Why not just leave it at this regarding choils?
It means nothing to me whether a person likes choils or not. That's an individual decision. But I don't like to see them put down. Some people who have never used choils and know nothing about them might read these posts and think they are useless or worse than useless, and never experiment to see if they are beneficial.
Because that would achieve nothing. Why shouldn't we, then, leave everything to
that, and never tell anyone what works and why? Instead, when someone asks us a question or a discussion arises, we could just always reply: "Experiment, and use what feels right for you." That in itself is good advice, but it teaches absolutely nothing to anyone. If someone asks us of knife steels, perhaps of the virtues of mystical Chinese "440 Series Stainless" as compared to S30V on a Spyderco, should we just tell them to "experiment and see what works" for them, instead of, say, pointing out the rather obvious performance differences between such steels? I think we can agree that this isn't the way we want to go. Why, then, should choils be any different? If we can "put down" certain Chinese made steels due to their rather abysmal performance, why can we not "put down" choils for their factual effects on performance in small knives?
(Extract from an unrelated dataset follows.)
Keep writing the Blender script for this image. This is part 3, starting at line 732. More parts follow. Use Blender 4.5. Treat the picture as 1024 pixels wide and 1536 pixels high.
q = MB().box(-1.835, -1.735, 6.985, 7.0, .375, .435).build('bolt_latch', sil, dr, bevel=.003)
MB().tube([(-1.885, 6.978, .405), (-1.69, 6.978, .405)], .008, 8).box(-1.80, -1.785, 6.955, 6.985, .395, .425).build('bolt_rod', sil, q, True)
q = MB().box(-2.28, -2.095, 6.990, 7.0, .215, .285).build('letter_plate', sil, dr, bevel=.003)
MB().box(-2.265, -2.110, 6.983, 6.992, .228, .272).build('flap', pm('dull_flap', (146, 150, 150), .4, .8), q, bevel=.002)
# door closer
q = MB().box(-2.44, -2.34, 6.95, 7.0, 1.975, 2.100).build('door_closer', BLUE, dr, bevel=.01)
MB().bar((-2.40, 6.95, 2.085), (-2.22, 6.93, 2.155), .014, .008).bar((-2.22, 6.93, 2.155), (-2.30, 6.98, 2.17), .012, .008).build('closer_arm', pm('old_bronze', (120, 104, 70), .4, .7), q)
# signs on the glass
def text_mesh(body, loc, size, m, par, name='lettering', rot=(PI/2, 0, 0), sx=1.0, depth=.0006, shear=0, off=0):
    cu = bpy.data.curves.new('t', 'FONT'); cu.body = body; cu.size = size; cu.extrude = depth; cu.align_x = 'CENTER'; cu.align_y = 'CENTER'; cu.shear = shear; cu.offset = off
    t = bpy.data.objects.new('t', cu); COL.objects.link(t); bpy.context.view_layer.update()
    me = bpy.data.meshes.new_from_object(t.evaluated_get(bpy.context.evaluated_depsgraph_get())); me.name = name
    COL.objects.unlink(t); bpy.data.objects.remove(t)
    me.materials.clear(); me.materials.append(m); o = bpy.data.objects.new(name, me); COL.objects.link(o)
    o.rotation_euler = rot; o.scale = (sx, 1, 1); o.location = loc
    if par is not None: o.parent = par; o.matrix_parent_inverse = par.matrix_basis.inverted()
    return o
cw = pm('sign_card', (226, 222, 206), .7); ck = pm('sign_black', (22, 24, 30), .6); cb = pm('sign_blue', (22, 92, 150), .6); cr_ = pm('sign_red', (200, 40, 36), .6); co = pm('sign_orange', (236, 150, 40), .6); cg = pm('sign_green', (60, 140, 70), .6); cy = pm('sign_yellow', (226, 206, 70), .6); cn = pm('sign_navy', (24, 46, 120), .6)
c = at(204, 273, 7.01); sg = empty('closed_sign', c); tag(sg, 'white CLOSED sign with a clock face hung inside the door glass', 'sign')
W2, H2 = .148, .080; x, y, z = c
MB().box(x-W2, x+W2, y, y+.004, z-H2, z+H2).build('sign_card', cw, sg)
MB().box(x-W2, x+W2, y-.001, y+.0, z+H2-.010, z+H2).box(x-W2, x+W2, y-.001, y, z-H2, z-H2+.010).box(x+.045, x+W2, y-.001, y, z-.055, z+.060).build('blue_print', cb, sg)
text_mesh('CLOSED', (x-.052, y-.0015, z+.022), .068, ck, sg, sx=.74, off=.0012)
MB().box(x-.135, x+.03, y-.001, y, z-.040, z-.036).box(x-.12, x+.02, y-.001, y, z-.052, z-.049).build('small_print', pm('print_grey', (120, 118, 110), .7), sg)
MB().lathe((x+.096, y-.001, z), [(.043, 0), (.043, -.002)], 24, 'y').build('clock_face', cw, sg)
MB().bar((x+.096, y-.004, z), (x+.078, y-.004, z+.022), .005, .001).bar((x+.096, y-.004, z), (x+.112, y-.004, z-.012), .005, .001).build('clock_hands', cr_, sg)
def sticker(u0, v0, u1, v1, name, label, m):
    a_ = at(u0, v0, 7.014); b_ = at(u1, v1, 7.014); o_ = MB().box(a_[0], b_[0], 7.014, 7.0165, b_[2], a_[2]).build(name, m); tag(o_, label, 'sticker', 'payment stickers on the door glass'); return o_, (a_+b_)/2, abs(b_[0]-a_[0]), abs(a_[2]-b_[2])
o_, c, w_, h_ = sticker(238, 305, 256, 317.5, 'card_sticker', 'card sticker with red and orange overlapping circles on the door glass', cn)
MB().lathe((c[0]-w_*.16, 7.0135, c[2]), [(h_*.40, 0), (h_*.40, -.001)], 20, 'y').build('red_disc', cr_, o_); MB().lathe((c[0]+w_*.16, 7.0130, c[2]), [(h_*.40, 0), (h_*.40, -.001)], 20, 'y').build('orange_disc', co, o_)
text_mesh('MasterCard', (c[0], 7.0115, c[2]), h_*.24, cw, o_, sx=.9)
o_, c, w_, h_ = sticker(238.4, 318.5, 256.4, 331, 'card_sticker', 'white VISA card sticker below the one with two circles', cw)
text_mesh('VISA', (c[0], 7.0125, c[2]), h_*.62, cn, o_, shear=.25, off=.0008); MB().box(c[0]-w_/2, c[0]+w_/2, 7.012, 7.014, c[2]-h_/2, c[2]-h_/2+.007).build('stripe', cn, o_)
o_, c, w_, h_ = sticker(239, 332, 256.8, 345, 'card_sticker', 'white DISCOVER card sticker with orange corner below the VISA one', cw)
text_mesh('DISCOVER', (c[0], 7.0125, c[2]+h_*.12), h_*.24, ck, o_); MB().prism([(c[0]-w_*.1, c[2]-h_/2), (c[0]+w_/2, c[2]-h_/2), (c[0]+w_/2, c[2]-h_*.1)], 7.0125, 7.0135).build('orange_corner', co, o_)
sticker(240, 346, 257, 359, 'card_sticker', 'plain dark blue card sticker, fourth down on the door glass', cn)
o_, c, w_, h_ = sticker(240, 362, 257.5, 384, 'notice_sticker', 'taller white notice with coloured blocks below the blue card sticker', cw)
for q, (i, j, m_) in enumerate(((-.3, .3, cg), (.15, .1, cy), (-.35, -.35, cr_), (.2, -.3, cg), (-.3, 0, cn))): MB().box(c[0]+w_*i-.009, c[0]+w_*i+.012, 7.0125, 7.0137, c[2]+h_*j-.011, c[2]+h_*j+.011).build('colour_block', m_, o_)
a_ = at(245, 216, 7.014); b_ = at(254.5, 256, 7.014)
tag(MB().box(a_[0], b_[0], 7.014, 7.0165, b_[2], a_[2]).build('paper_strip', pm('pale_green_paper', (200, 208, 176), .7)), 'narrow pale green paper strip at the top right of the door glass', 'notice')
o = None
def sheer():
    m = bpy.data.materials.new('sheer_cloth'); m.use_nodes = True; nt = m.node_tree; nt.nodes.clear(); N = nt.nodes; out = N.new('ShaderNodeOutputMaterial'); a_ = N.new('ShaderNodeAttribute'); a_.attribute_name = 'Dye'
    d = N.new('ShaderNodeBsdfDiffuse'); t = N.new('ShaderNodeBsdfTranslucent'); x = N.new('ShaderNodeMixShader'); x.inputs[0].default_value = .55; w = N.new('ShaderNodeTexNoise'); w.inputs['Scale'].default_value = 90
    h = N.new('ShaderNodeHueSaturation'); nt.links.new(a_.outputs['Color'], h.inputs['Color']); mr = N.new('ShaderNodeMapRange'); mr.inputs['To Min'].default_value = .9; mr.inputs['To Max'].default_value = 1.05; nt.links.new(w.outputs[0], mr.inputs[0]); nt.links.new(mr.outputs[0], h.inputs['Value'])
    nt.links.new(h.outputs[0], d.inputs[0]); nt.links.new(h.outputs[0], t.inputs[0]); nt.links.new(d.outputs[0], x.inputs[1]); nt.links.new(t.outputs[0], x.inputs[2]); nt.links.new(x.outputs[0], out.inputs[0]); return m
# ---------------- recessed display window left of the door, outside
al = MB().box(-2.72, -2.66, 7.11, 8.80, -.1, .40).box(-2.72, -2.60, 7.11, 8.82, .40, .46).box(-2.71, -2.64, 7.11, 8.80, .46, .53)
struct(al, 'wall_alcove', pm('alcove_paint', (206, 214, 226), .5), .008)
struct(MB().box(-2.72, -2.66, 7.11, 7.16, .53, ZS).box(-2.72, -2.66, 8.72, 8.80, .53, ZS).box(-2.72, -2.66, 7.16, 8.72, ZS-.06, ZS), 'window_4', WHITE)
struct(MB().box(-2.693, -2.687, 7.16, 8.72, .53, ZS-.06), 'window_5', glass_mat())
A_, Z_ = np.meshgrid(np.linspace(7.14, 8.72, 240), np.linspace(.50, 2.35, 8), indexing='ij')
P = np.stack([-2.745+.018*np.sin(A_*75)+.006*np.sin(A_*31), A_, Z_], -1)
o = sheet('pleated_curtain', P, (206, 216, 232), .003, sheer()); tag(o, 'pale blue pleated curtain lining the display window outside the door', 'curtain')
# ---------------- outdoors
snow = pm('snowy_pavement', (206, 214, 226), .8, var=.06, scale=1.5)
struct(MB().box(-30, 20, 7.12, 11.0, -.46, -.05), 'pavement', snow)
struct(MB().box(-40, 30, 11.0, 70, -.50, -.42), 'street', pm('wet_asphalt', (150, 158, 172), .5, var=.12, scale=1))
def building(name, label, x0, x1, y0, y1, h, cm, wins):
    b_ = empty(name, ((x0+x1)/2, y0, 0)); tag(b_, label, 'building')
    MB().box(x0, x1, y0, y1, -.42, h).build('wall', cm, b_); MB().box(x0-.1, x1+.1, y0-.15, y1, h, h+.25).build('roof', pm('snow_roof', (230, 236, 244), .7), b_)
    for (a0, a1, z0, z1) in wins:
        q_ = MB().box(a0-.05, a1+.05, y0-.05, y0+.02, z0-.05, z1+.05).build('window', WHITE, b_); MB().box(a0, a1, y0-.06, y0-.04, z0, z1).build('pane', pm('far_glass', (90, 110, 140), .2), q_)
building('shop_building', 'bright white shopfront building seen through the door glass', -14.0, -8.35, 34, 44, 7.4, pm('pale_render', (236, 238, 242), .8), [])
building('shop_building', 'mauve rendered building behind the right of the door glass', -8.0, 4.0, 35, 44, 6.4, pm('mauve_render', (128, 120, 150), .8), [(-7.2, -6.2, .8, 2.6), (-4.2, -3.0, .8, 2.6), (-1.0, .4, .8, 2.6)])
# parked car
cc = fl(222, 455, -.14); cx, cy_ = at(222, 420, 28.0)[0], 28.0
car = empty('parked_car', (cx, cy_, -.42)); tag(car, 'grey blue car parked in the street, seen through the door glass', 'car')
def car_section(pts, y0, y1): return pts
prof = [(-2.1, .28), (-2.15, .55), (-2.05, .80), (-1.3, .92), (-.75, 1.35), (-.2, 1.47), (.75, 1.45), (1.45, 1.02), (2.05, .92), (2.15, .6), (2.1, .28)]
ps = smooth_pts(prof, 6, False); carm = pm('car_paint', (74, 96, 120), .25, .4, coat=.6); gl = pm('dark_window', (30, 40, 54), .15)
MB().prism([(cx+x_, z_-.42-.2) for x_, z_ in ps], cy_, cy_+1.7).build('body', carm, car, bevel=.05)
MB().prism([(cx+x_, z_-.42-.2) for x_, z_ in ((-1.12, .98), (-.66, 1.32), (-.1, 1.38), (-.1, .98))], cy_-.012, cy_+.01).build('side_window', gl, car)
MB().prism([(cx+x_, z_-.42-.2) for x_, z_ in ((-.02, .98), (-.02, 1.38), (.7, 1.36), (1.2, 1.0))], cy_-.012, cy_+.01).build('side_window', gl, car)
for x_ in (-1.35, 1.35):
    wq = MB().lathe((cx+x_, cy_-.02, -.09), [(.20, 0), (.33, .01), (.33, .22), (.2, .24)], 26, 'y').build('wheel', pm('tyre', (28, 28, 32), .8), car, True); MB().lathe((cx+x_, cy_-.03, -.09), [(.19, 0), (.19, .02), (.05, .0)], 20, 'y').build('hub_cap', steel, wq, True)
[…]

I'm the fighting against windmills kind of silly guy. Always been, always will. I'm not trying to "put down" choils as entirely useless on all knives or label anyone who uses them anything, even if one may be inclined to interpret my words so. My intention isn't to offend at all, although some find that hard to believe. What I'm attempting to do is remind people of things they either had forgotten or never knew in the first place. I figure that many of us in this forum can agree that knives don't need huge serrations in the back and enormous "blood grooves" to do their tasks well. So, why do those features still exist in many knives, even though some rather smart people think they're less than essential, even counterproductive? Because it's either tradition, or because the target audience likes it. It's the same with choils. They're not there because they make knives better. They're there, because someone had the bright idea of putting a guard on a work knife, and then noticed it didn't exactly help precision.